By Zilla Efrat 

You’ve spent a lot of time building up your business, so you’d want to maximise its value when you leave it. That’s why having an exit strategy is crucial for any small business owner. 

It also helps ensure you leave the business on your own terms at a time that suits you and that the business can continue without you as the owner. 

But before you start, you need to know where you want to end up. How do you expect to exit the business? Will you sell it to another party, shut it down or pass it on to a family member? Will you exit it immediately or transition out of it? And why are you selling it? To boost your wealth, change careers or for lifestyle reasons? 

Once you know your destination, you can start preparing a map of how to get there. 

Understanding your potential buyers

If you want to sell the business, it’s important to assess who is likely to buy it –for example, someone with cash looking for a career change, an investor or a competitor that wants your location, customers, intellectual property or cross-selling opportunities. 

Could you explore a merger with another business or would your managers or staff buy you out? 
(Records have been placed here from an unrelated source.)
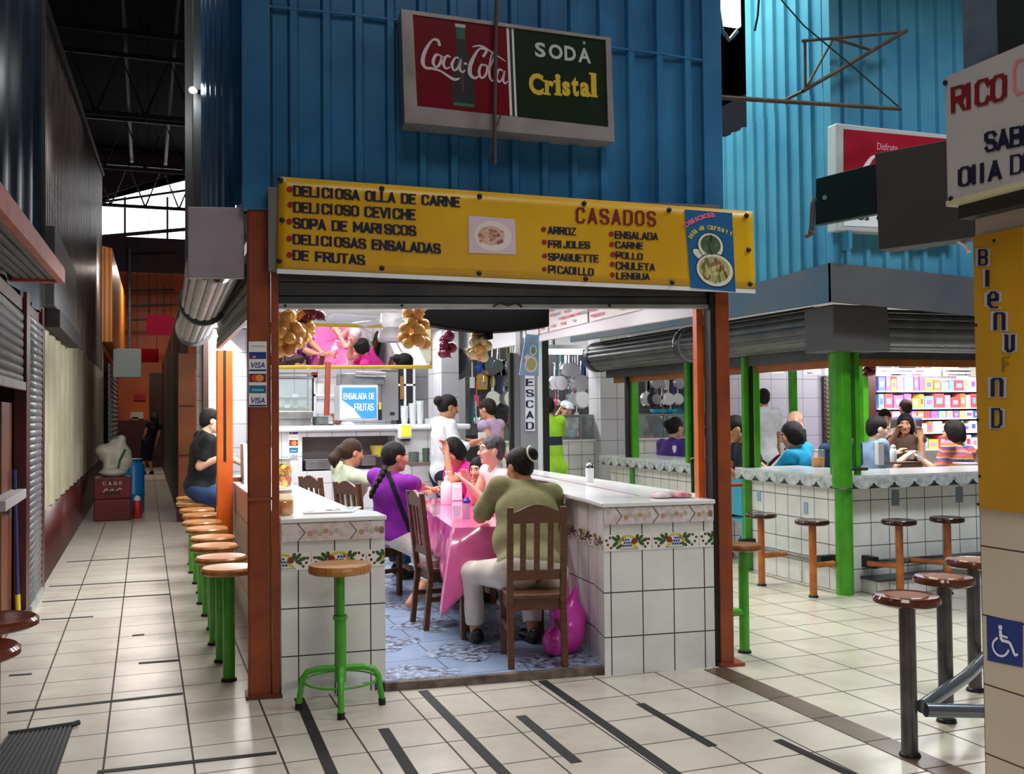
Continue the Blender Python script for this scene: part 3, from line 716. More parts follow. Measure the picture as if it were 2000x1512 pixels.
# ------------------------------------------------------------------ posts
t = thing('corner_post', 'big rust orange steel corner post with card stickers', 'post', (.6, 5.88, 0))
s = MB().mat(RUST); s.prism([(.545, 5.845), (.675, 5.83), (.685, 5.95), (.555, 5.965)], 0, 2.80)
s.lathe([(.066, 0), (.066, .12)], (.61, 5.845, 2.80), 20, axis=(.1, 1, 0)); s.build('post_body', parent=t, bevel=.012, fix=True)
MB().mat(RUST).prism([(.675, 5.815), (.718, 5.81), (.72, 5.84), (.68, 5.85)], 0, 2.42).build('edge_strip', parent=t, bevel=.004, fix=True)
MB().mat(M('rust_dark', (96, 50, 30), .6)).prism([(.53, 5.82), (.73, 5.795), (.735, 5.97), (.54, 5.98)], 0, .02).build('base_plate', parent=t, fix=True)
s = MB().mat(RUST); s.box((.545, 5.825, 1.12), (.68, 5.845, 1.135)); s.build('weld_seam', parent=t)
PP = VPlane((.545, 5.843), (.675, 5.828))
st = tag(MB().mat(PAPER).build('card_sticker', parent=None) if False else bpy.data.objects.new('x', None), None)
bpy.data.objects.remove(st)
def card_sticker(pl, x0, x1, ys, label):
    """a column of payment card marks stuck to a plane; ys = list of (y0,y1,kind)"""
    top, bot = ys[0][0], ys[-1][1]; P = [pl(x0, bot, .002), pl(x1, bot, .002), pl(x1, top, .002), pl(x0, top, .002)]
    o = MB().mat(PAPER).slab(P, .0015); mb = o; f0 = pl
    for y0, y1, k in ys:
        f = qmap(f0, (x0+1, y1-1), (x1-1, y1-1), (x1-1, y0+1), (x0+1, y0+1), .003)
        def rect(s0, s1, t0, t1, c, e=0): mb.add([f(s0, t0, e), f(s1, t0, e), f(s1, t1, e), f(s0, t1, e)], [(0, 1, 2, 3)], C(c))
        if k == 'visa':
            rect(0, 1, 0, .16, (24, 40, 120)); font_text(mb, 'VISA', lambda s, t, e: f(.12+.8*s, .28+.55*t, .0003), C((26, 44, 130)), bold=.02, shear=.25)
        elif k == 'mc': rect(0, 1, .08, .95, (110, 26, 30)); disc_on(mb, f, .36, .5, .24, .36, C((200, 70, 40)), e=.0003); disc_on(mb, f, .62, .5, .24, .36, C((224, 150, 60)), e=.0006)
        elif k == 'teal': rect(0, 1, .05, .95, (24, 104, 140)); rect(.15, .85, .3, .55, (120, 180, 200), .0003)
        elif k == 'blue': rect(0, 1, .05, .9, (28, 52, 130)); disc_on(mb, f, .3, .3, .12, .16, C((230, 120, 40)), e=.0004)
        elif k == 'white': rect(.1, .9, .42, .55, (190, 190, 196), .0003)
    ob = mb.build('card_sticker', loc=P[0]); return tag(ob, label, 'sticker', 'payment card stickers')
card_sticker(PP.hit, 485.5, 521, [(667, 685, 'white'), (685, 703, 'blue'), (703, 726, 'visa'), (728, 749, 'mc'), (751, 770, 'teal'), (772, 795, 'visa')], 'column of payment card stickers on the rust orange corner post')
t = thing('corner_post', 'orange steel post at the right end of the stall front', 'post', (3.4, 5.5, 0))
s = MB().mat(RUST); s.prism([(3.385, 5.455), (3.475, 5.445), (3.49, 5.56), (3.40, 5.575)], 0, 2.5); s.build('post_body', parent=t, bevel=.006, fix=True)
MB().mat(BLACK).prism([(3.355, 5.475), (3.386, 5.47), (3.395, 5.57), (3.365, 5.575)], 0, 2.5).build('shutter_channel', parent=t, fix=True)
MB().mat(ORANGE).prism([(3.33, 5.60), (3.375, 5.595), (3.385, 5.66), (3.34, 5.665)], 1.04, 2.5).build('inner_strip', parent=t, fix=True)
MB().mat(RUST).prism([(3.37, 5.43), (3.53, 5.41), (3.55, 5.59), (3.38, 5.60)], .0, .02).build('base_plate', parent=t, fix=True)
MB().mat(RUST).cyl((3.475, 5.5, 1.13), (3.58, 5.49, 1.13), .014).build('latch_bar', parent=t)
# posts along the alley side
for k, (y, lb) in enumerate(((9.15, 'bright orange post on the alley side, next to the seated man in black'), (13.2, 'far orange post on the alley side behind the seated man'))):
    t = thing('side_post', lb, 'post', (.63, y, 0), 'orange posts of the alley side')
    MB().mat(ORANGE).box((.59, y-.05, 0), (.725, y+.06, 2.18)).build('post_body', parent=t, bevel=.006)
    MB().mat(BLACK).box((.645, y-.054, 1.2), (.668, y-.05, 2.18)).build('shutter_channel', parent=t)
    MB().mat(RUST).box((.725, y-.045, 1.02), (.98, y-.0, 1.06)).build('bracket_arm', parent=t)
# ------------------------------------------------------------------ shutter boxes
t = thing('shutter_box', 'grey shutter box with coiled ribbed curtain over the alley stools', 'shutter', (.37, 6, 2.38))
s = MB().mat(GREYB); s.hexa([(.225, 5.885, 2.38), (.535, 5.885, 2.39), (.535, 5.93, 2.39), (.225, 5.93, 2.38), (.225, 5.885, 2.785), (.535, 5.885, 2.80), (.535, 5.93, 2.80), (.225, 5.93, 2.785)]); s.build('end_panel', parent=t, bevel=.006)
s = MB().mat(DSTEEL); s.box((.40, 5.93, 2.70), (.515, 12.8, 2.79)); s.build('housing', parent=t)
def coil(parent, y0, y1):
    s = MB().mat(LSTEEL); n = 26; pr = []
    for k in range(n+1):
        a = -pi*1.02+pi*1.0*k/n; r = .155+.008*(k % 4 in (1, 2)); pr.append((.39+r*math.cos(a), 2.50+r*math.sin(a)))
    vs = []
    for y in (y0, y1): vs += [(p[0], y, p[1]) for p in pr]
    s.add(vs, [(i, i+1, n+2+i, n+1+i) for i in range(n)]); s.build('ribbed_coil', parent=parent, smooth='all')
slat_coil(t, (.385, 5.94), (.43, 8.3), 2.53, .165, (-1, 0), -.1, -3.2, 8, LSTEEL); slat_coil(t, (.435, 8.5), (.47, 10.8), 2.53, .165, (-1, 0), -.1, -3.2, 8, LSTEEL)
s = MB().mat(DSTEEL)
for y in (8.4, 10.9): MB().mat(DSTEEL).lathe([(.19, -.05), (.19, .05)], (.44+.016*(y-8.4), y, 2.52), 28, axis=(0, 1, 0)).build('bracket_disc', parent=t)
s = MB().mat(DSTEEL); slats(s, (.60, 6.0), (.60, 9.1), 2.22, 2.62, (-1, 0), .085, .012); s.mat(LSTEEL).box((.585, 6.0, 2.19), (.615, 9.1, 2.235)); s.build('slat_curtain', parent=t, solid=.003)
t = thing('shutter_box', 'dark shutter coil box over the right side aisle of the corner stall', 'shutter', (3.6, 6, 2.4)); 
MB().mat(OFFW).hexa([(3.42, 5.65, 2.24), (3.47, 5.65, 2.24), (3.80, 12.6, 2.36), (3.75, 12.6, 2.36), (3.42, 5.65, 2.7), (3.47, 5.65, 2.7), (3.80, 12.6, 2.7), (3.75, 12.6, 2.7)]).build('valance', parent=t)
# front shutter under the banner
SP = VPlane((.70, 5.86), (3.39, 5.52))
t = thing('roller_shutter', 'rolled-up dark shutter under the yellow menu banner', 'shutter', (2, 5.7, 2.25))
def sl(u, v, off=0.): return SP.hit(u, v, off)
s = MB().mat(DSTEEL); rows = [(522, 0), (549, 0), (551, -.012), (553, 0), (576, 0), (578, -.012), (580, 0), (594, 0)]
LV = {v: (SP.hit(545, v)[2], SP.hit(1380, (v-594)*.93+595)[2]) for v, o in rows}
vs = []
for v, o in rows:
    a = SP.pt(.0, LV[v][0], o); b = SP.pt(SP.L, LV[v][1], o); vs += [a, b]
s.add(vs, [(2*i, 2*i+1, 2*i+3, 2*i+2) for i in range(len(rows)-1)]); s.build('slat_curtain', parent=t, solid=.006)
s = MB().mat(LSTEEL); z0a, z0b = SP.hit(545, 604)[2], SP.hit(1380, 603)[2]; z1a, z1b = LV[594]
s.hexa([SP.pt(0, z0a, -.02), SP.pt(SP.L, z0b, -.02), SP.pt(SP.L, z0b, .025), SP.pt(0, z0a, .025), SP.pt(0, z1a, -.02), SP.pt(SP.L, z1b, -.02), SP.pt(SP.L, z1b, .025), SP.pt(0, z1a, .025)]); s.build('bottom_rail', parent=t, bevel=.004, fix=True)
s = MB().mat(BLACK); c = SP.hit(992, 599, .03); s.tube([c-SP.d*.09, c-SP.d*.05+[0, 0, .022], c+[0, 0, .008], c+SP.d*.05+[0, 0, .022], c+SP.d*.09], .007, 6); s.build('pull_handle', parent=t)
s = MB().mat(BLACK)
for u in (557, 785, 1190): s.lathe([(.009, 0), (.009, .008)], SP.hit(u, 597, .024), 8, axis=SP.n)
s.build('rivet', parent=t)
# housing behind the banner
mb = MB().mat(M('housing_grey', (120, 114, 110), .5)); a, b = FW.pt(.08, 0), FW.pt(FW.L-.02, 0)
BN = VPlane((.715, 5.74), (3.645, 5.365))
mb.prism([(.655, 5.76), (3.40, 5.42), (3.42, 5.5), (.67, 5.86)], 2.42, 2.9); struct(mb.build('trim_14', fix=True))

# ------------------------------------------------------------------ yellow menu banner
TL, TR, BR, BL = (545, 345), (1470, 413), (1475, 568), (541, 528)
def brow(s, t):
    s2 = s; u0 = TL[0]*(1-t)+BL[0]*t; v0 = TL[1]*(1-t)+BL[1]*t; u1 = TR[0]*(1-t)+BR[0]*t; v1 = TR[1]*(1-t)+BR[1]*t
    return (u0*(1-s)+u1*s, v0*(1-s)+v1*s)
banner = thing('menu_banner', 'long yellow vinyl menu banner with CASADOS and dish names', 'banner', BN.hit(1000, 480))
P = [BN.hit(*c) for c in (BL, BR, TR, TL)]
def bpt(s, t, off=0.):
    p = P[0]*(1-s)*(1-t)+P[1]*s*(1-t)+P[2]*s*t+P[3]*(1-s)*t
    return p+BN.n*(off+.0016*math.sin(s*14+t*3)*(1-t))
s = MB().mat(YELLOW); s.grid(lambda u, v: bpt(u, v), 60, 8); s.build('sheet', parent=banner, smooth='all', solid=.004)
s = MB().mat(WHITE); s.grid(lambda u, v: bpt(u, -.035+.05*v, .003), 60, 1); s.build('white_hem', parent=banner, smooth='all')
# lettering straight on the sheet (sits 6-8 mm in front so that the sag never cuts it)
def bq(u0, vb0, u1, vb1, hgt, hgt1=None, off=.0052):
    """map from baseline ends in photo pixels and letter heights"""
    return qmap(BN.hit, (u0, vb0), (u1, vb1), (u1, vb1-(hgt1 or hgt)), (u0, vb0-hgt), off)
def brow_text(txt, u0, vb0, u1, vb1, h0, h1, m=INKB, th=.27):
    i = 0
    for wd_ in txt.split(' '):
        s = MB(); stroke_text(s, txt, bq(u0, vb0, u1, vb1, h0, h1), m, w=.58, th=th, gap=.4, only=(i, i+len(wd_))); s.build('lettering', parent=banner); i += len(wd_)+1
for a in (('DELICIOSA OLLA DE CARNE', 575, 383, 897, 405, 21, 20), ('DELICIOSO CEVICHE', 575, 415, 810, 430, 21, 21), ('SOPA DE MARISCOS', 574, 446, 811, 461, 21, 20),
          ('DELICIOSAS ENSALADAS', 574, 477, 859, 496, 20, 20), ('DE FRUTAS', 574, 508, 711, 518, 20, 20)): brow_text(*a)
s = MB(); stroke_text(s, 'CASADOS', bq(1127, 436, 1279, 442, 31, 29), C((120, 12, 22)), w=.5, th=.2, gap=.72); s.build('lettering', parent=banner)
for a in (('ARROZ', 1071, 457, 1124, 460, 15, 15), ('FRIJOLES', 1072, 484, 1151, 486, 15, 14), ('SPAGUETTE', 1072, 509, 1168, 513, 15, 15), ('PICADILLO', 1072, 534, 1158, 539, 16, 15),
          ('ENSALADA', 1202, 466, 1284, 469, 15, 14), ('CARNE', 1203, 485, 1255, 487, 14, 13), ('POLLO', 1204, 505, 1254, 508, 14, 13), ('CHULETA', 1204, 526, 1278, 529, 15, 14), ('LENGUA', 1205, 546, 1268, 547, 14, 13)): brow_text(*a, th=.28)
s = MB()
for (u, v, r) in ((566, 370, 6), (567, 400, 6), (565, 433, 6), (565, 466, 6), (565, 498, 6), (1062, 448, 5), (1063, 473, 5), (1064, 500, 5), (1063, 526, 5), (1194, 457, 5), (1195, 477, 5), (1197, 497, 5), (1196, 516, 5), (1196, 537, 5)):
    f = qmap(BN.hit, (u-r, v+r), (u+r, v+r), (u+r, v-r), (u-r, v-r), .0052); disc_on(s, f, .5, .5, .5, .5, C((150, 20, 30)))
s.build('red_bullet_dots', parent=banner)
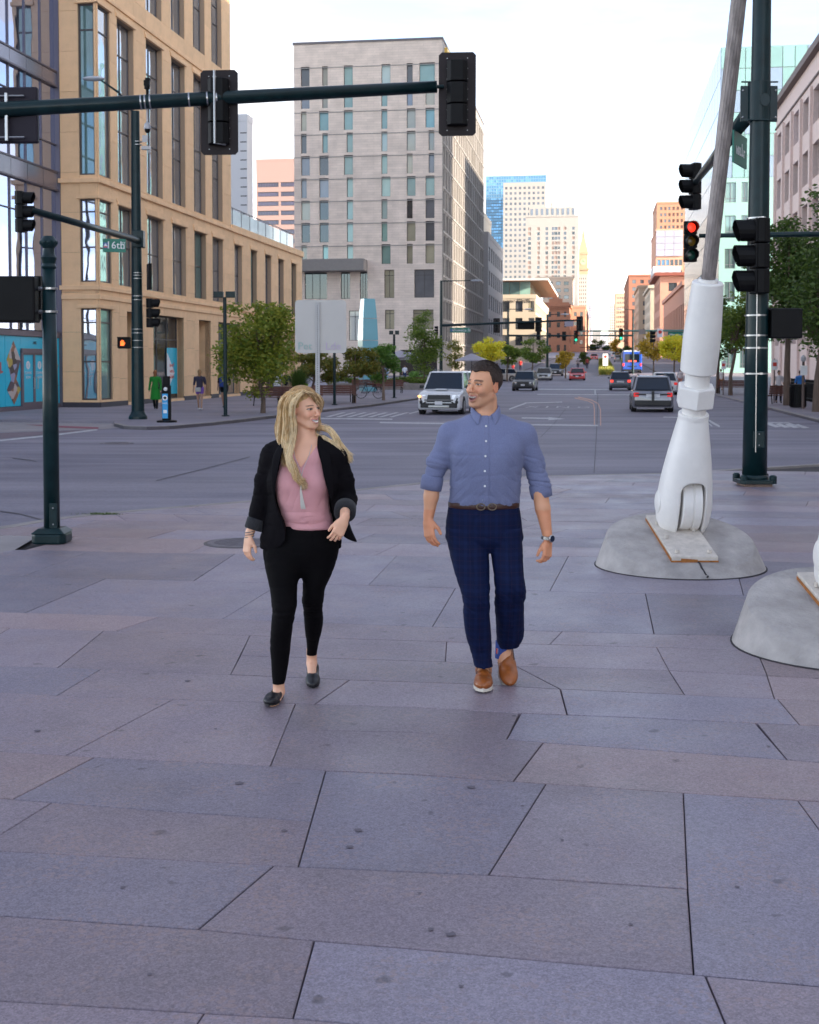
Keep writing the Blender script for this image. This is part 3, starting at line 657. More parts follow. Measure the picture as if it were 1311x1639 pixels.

Understanding the potential buyers’ needs will guide in how you prepare the business to look the most attractive to them at the time of sale. 

Accentuate the positives

To boost your selling price, you will need to work on increasing the profitability of the business.  

This means finding the strengths of your business and then growing them. It also means improving aspects such as the management team, operational processes and brand. Reducing costs, making use of new technology and enhancing your customer service are other tactics that might help. 

Also, look at what your competitors are doing and how you can match or beat them. 

Lose the negatives

To enhance the attractiveness of your business, consider if you need to remove any factors that could put buyers off.  

One of these is key person risk – the risk that the business is largely dependent on your knowledge and skills, or that you are the face of the business. 

Ways to reduce this risk are to document all processes and procedures so that others can step in and follow them. You could also start delegating more of your tasks to others in the business and investing time and resources in training staff or potential successors. And, if your brand or business name is tied to you, it may be necessary to rebrand. 

It’s also important to keep accurate accounting records. Buyers usually want to see at least two years of accounting and financial records. They will be looking for stable growth and profitability and will not be encouraged by a lot of volatility in your financial performance. 

Your level of debt and how your financing is structured could also leave them unimpressed.  

You will need to consider whether you will pay off the debt from the proceeds of a sale or if the debt will be taken over by the buyer. Whatever the case, working on reducing your debt will pay off.